---------- INFORMATION PROVIDED
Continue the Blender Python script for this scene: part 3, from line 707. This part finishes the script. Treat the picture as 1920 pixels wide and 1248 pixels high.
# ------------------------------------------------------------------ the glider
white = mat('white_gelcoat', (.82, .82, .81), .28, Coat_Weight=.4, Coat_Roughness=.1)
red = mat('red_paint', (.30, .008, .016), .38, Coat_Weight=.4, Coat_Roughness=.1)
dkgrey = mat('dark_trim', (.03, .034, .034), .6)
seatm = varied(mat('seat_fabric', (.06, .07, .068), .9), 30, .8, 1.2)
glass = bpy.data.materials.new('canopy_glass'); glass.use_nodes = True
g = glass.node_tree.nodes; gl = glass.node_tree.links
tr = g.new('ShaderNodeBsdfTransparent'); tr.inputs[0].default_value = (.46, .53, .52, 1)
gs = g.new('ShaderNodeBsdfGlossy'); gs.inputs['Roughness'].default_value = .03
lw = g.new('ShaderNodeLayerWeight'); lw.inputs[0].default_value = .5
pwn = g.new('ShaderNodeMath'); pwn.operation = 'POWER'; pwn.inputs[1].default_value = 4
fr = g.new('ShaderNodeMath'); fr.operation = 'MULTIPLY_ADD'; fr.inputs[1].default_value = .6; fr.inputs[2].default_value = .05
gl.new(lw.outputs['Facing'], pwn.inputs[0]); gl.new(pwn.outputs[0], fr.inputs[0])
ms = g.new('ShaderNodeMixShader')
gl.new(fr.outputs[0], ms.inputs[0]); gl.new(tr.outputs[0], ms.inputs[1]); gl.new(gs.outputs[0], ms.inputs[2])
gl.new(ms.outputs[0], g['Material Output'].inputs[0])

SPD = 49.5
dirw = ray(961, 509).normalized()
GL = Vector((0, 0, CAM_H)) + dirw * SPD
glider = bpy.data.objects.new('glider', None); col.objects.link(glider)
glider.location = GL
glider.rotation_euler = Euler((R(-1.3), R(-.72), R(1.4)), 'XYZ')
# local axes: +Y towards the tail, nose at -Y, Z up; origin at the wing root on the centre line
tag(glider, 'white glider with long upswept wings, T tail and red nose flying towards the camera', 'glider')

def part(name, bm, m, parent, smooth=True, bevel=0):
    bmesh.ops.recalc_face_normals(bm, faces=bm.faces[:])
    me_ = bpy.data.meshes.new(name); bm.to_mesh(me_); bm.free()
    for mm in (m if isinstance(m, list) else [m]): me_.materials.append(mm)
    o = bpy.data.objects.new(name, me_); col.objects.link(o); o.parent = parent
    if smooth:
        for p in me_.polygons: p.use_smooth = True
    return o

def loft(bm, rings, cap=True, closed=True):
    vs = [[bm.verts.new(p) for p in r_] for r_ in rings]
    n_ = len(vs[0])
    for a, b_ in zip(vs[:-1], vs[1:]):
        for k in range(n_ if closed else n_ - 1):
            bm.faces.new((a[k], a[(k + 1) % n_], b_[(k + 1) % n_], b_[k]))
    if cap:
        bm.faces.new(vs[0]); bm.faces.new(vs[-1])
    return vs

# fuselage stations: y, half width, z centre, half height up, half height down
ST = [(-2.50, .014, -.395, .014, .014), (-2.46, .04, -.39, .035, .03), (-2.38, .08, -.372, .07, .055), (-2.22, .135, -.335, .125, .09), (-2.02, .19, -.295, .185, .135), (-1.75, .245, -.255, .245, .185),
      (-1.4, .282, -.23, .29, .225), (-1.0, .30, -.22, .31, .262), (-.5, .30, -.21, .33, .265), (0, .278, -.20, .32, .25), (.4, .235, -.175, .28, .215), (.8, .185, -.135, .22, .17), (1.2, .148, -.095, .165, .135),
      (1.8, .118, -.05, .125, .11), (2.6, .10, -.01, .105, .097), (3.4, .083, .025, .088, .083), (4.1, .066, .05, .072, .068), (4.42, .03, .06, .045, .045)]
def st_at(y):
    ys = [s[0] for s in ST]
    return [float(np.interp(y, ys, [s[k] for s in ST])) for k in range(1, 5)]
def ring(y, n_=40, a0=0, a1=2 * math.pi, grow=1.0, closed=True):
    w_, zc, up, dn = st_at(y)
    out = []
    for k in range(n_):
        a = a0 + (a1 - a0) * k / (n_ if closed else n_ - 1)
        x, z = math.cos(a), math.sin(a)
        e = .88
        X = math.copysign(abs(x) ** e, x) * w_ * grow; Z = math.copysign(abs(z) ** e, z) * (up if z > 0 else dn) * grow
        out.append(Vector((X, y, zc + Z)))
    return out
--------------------
* _TASK DIRECTIONS_: Show the data once more, exactly as it was written.

* _TASK ANSWER_:
Continue the Blender Python script for this scene: part 3, from line 707. This part finishes the script. Treat the picture as 1920 pixels wide and 1248 pixels high.
# ------------------------------------------------------------------ the glider
white = mat('white_gelcoat', (.82, .82, .81), .28, Coat_Weight=.4, Coat_Roughness=.1)
red = mat('red_paint', (.30, .008, .016), .38, Coat_Weight=.4, Coat_Roughness=.1)
dkgrey = mat('dark_trim', (.03, .034, .034), .6)
seatm = varied(mat('seat_fabric', (.06, .07, .068), .9), 30, .8, 1.2)
glass = bpy.data.materials.new('canopy_glass'); glass.use_nodes = True
g = glass.node_tree.nodes; gl = glass.node_tree.links
tr = g.new('ShaderNodeBsdfTransparent'); tr.inputs[0].default_value = (.46, .53, .52, 1)
gs = g.new('ShaderNodeBsdfGlossy'); gs.inputs['Roughness'].default_value = .03
lw = g.new('ShaderNodeLayerWeight'); lw.inputs[0].default_value = .5
pwn = g.new('ShaderNodeMath'); pwn.operation = 'POWER'; pwn.inputs[1].default_value = 4
fr = g.new('ShaderNodeMath'); fr.operation = 'MULTIPLY_ADD'; fr.inputs[1].default_value = .6; fr.inputs[2].default_value = .05
gl.new(lw.outputs['Facing'], pwn.inputs[0]); gl.new(pwn.outputs[0], fr.inputs[0])
ms = g.new('ShaderNodeMixShader')
gl.new(fr.outputs[0], ms.inputs[0]); gl.new(tr.outputs[0], ms.inputs[1]); gl.new(gs.outputs[0], ms.inputs[2])
gl.new(ms.outputs[0], g['Material Output'].inputs[0])

SPD = 49.5
dirw = ray(961, 509).normalized()
GL = Vector((0, 0, CAM_H)) + dirw * SPD
glider = bpy.data.objects.new('glider', None); col.objects.link(glider)
glider.location = GL
glider.rotation_euler = Euler((R(-1.3), R(-.72), R(1.4)), 'XYZ')
# local axes: +Y towards the tail, nose at -Y, Z up; origin at the wing root on the centre line
tag(glider, 'white glider with long upswept wings, T tail and red nose flying towards the camera', 'glider')

def part(name, bm, m, parent, smooth=True, bevel=0):
    bmesh.ops.recalc_face_normals(bm, faces=bm.faces[:])
    me_ = bpy.data.meshes.new(name); bm.to_mesh(me_); bm.free()
    for mm in (m if isinstance(m, list) else [m]): me_.materials.append(mm)
    o = bpy.data.objects.new(name, me_); col.objects.link(o); o.parent = parent
    if smooth:
        for p in me_.polygons: p.use_smooth = True
    return o

def loft(bm, rings, cap=True, closed=True):
    vs = [[bm.verts.new(p) for p in r_] for r_ in rings]
    n_ = len(vs[0])
    for a, b_ in zip(vs[:-1], vs[1:]):
        for k in range(n_ if closed else n_ - 1):
            bm.faces.new((a[k], a[(k + 1) % n_], b_[(k + 1) % n_], b_[k]))
    if cap:
        bm.faces.new(vs[0]); bm.faces.new(vs[-1])
    return vs

# fuselage stations: y, half width, z centre, half height up, half height down
ST = [(-2.50, .014, -.395, .014, .014), (-2.46, .04, -.39, .035, .03), (-2.38, .08, -.372, .07, .055), (-2.22, .135, -.335, .125, .09), (-2.02, .19, -.295, .185, .135), (-1.75, .245, -.255, .245, .185),
      (-1.4, .282, -.23, .29, .225), (-1.0, .30, -.22, .31, .262), (-.5, .30, -.21, .33, .265), (0, .278, -.20, .32, .25), (.4, .235, -.175, .28, .215), (.8, .185, -.135, .22, .17), (1.2, .148, -.095, .165, .135),
      (1.8, .118, -.05, .125, .11), (2.6, .10, -.01, .105, .097), (3.4, .083, .025, .088, .083), (4.1, .066, .05, .072, .068), (4.42, .03, .06, .045, .045)]
def st_at(y):
    ys = [s[0] for s in ST]
    return [float(np.interp(y, ys, [s[k] for s in ST])) for k in range(1, 5)]
def ring(y, n_=40, a0=0, a1=2 * math.pi, grow=1.0, closed=True):
    w_, zc, up, dn = st_at(y)
    out = []
    for k in range(n_):
        a = a0 + (a1 - a0) * k / (n_ if closed else n_ - 1)
        x, z = math.cos(a), math.sin(a)
        e = .88
        X = math.copysign(abs(x) ** e, x) * w_ * grow; Z = math.copysign(abs(z) ** e, z) * (up if z > 0 else dn) * grow
        out.append(Vector((X, y, zc + Z)))
    return out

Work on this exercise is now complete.